STADT AM RANDE - Urban Topologies

STADT AM RANDE - Urban Topologies

Date: 
15.08.2010 16:00
Format: 
Partner event

The exhibition STADT AM RANDE - Urban Topologies at the
Today Art Museum Beijing contains a selection of works that explore the various aspects, meanings and subtexts of an urban topology which is constantly in flux.

Curators: Pierre Wolter & Melanie Zagrean
Special guest: Stephen Kovats (Artistic Director of transmediale)
Location: Today Art Museum Beijing
A commission of Goethe Institut Beijing and transmediale in co-operation with the gallery Art Claims Impulse

Julius von Bismarck: Image Fulgurator (2007/08), Torus (2010), Untitled (2010)
Julian Oliver: Artvertiser (2009/10)
Holger Mader, Alexander Stublic, Heike Wiermann: Expanded Spaces (2009/10)
Dave Ball: How to Live (2008)
Michelle Teran: Buscando al Sr. Goodbar (2009)
Maria Vedder: Threshold (2006)
Marc Aschenbrenner: Im Abri/ In the rock shelter (2008)
Martin Howse: Psychogeophysics (2009)
Matthias Fitz: Electromagnetic plot (2008)
Adam Somlai Fischer, Bengt Sjölén, Usman Haque: Panoramic Wifi Camera (2008)
Miles Chalcraft: At the End Road (2008)
Andreas Fischer, Benjamin Maus: Reflection (2009)
Boredom Research: Snail Mail (2008/09)
Tudor Bratu: Conversation Piece (2008)
Niklas Goldbach: Habitat C3B (2008)

The exhibited artworks deal with static and moving, virtual and material topology of an urban site, obvious as well as hidden structures, materialising or 'grounding' virtual networks, and shapes and traces 'invisible' to the naked eye, some of which are the result of current media and communication technology. By way of digital devices, engineering tools and software, but analogue means of creating minor ruptures or alterations in the topological surface, they question, re-interpret, visualise and explore that topology, uncovering some of the complexity of urban environments.

Some of the works, such as The Image Fulgurator and The Artvertiser alter or 'sabotage' the topological surface of the urban space, thus revolting against and challenging cultural, social and political seemingly rigid 'structures'. The works of Mader Stublic Wiermann and Dave Ball explore the physical space by inverting structures, breaking them, playing with perception and thus challenging mind and eye or causing minor ruptures to disturb pre-conceived perspectives on 'how things are or should be'. The platform 'New Berlin' on Second Life translocates this discourse into the virtual world, into a parallel universe resembling the material or physical topology but functioning through different paradigms and parameters and thus expanding allowing for parallelity between reality and utopia.

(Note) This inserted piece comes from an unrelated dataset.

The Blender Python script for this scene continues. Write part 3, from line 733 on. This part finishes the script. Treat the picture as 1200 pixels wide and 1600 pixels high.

The works of transmediale.10 award winners Michelle Teran, Maria Vedder, Tudor Bratu, Niklas Goldbach and Marc Aschenbrenner look at human existence and interaction, at networks, boundaries and thresholds, virtual and real, yet frequently invisible in the topological structure of an environment. While Michelle Teran's work attempts to visualise virtual social networks and their content by 'tracking them down' to their physical location, Maria Vedder explores constructed and imagined boundaries of borders and transitional non-spaces, also alluding to the issue of migration, portraying 'undetermined' contours, movement and interaction. Marc Aschenbrenner and Niklas Goldbach's work visualises an extremely altered, almost apocalyptic, urban topology with humanoid forms resembling atomised solitary sculptures or clones.

The visualisation of inevident or invisible structures, and with it the drawing of attention to the increasing complexity of material and immaterial structures that change our society, has been a common artistic practice over several decades. Some of the works, such as those of Adam Somlai Fischer and Bengt Sjölén, Matthias Fitz, Benjamin Maus and Andreas Fischer, portray their percussions of digital media on the physical environment, use complex engineering and software to digitally visualise complex material structures, and 'visualise' yet undetermined or imagined dimensions by using interdiciplinary scientific approaches and subjective reactions to topologies.